As for the rest of the bendy bus message, it makes not a grain of sense. THERE'S PROBABLY NO GOD STOP WORRYING? That's a non sequitur. Why should the non-existence of a God stop us worrying? Who ever claimed it was belief in God that caused us to worry? Some of the least worried people I know are unworried precisely because they believe in a benign creator who takes individual care of them. We might think of them as deluded crackpots – we might be driven crazy ourselves by their baseless blitheness and serenity – but if not worrying is to be the measure of happiness then, like it or not, they've found happiness in spades. Ivan Karamazov on the other hand, is misery incarnate, unable to enjoy a moment of mental peace because he cannot see how, if God does not exist, anything can be deemed unlawful. SINCE THERE'S PROBABLY NO GOD it would say on the bendy bus Ivan hires to drive around St Petersburg, START WORRYING BECAUSE EVERYTHING IS PERMITTED.
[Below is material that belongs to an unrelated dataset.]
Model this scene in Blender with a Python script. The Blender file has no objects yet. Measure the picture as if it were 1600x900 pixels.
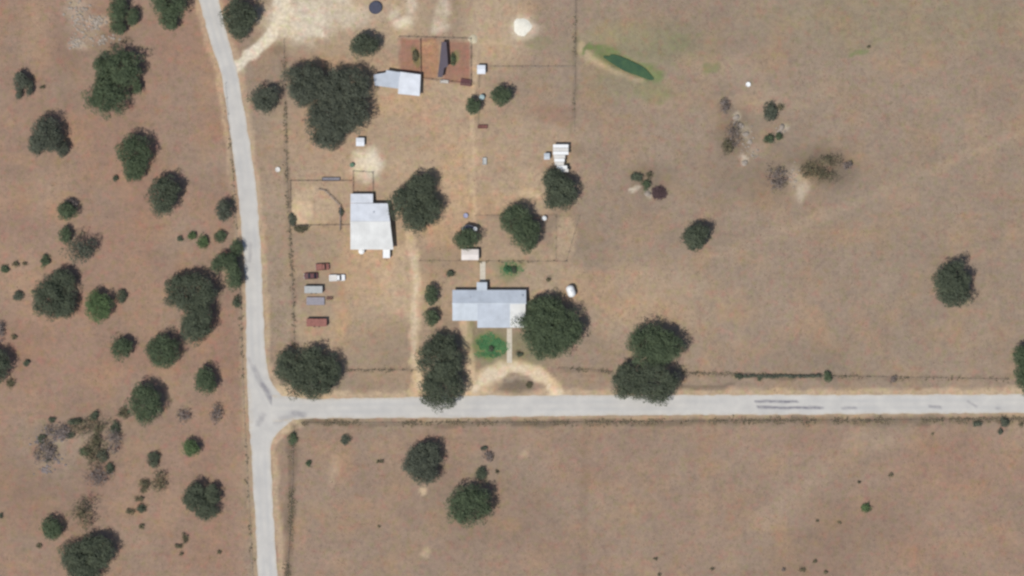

Your liberal atheist would have trouble following the moral logic of that because he thinks everything should be permitted. ENJOY YOUR LIFE he says, as though the mere fact of freedom from ethical or religious restraint is a guarantee of enjoyment and enjoyment the only measure of a life well lived. I am reminded of Dawkins' re-writing of the Ten Commandments, where the grand reverberations of moral injunction are reduced to the bat-squeak registry office rubric of doing what you fancy so long as no one gets hurt. See why we need a God? Without one, nothing stands beyond the competing claims of our private titillations.

I'm not a believer myself. But I don't pretend that leaves me better equipped to lead either a good life or a happy one. As for the bendy bus atheists – they have no answers because they aren't even aware there is a question.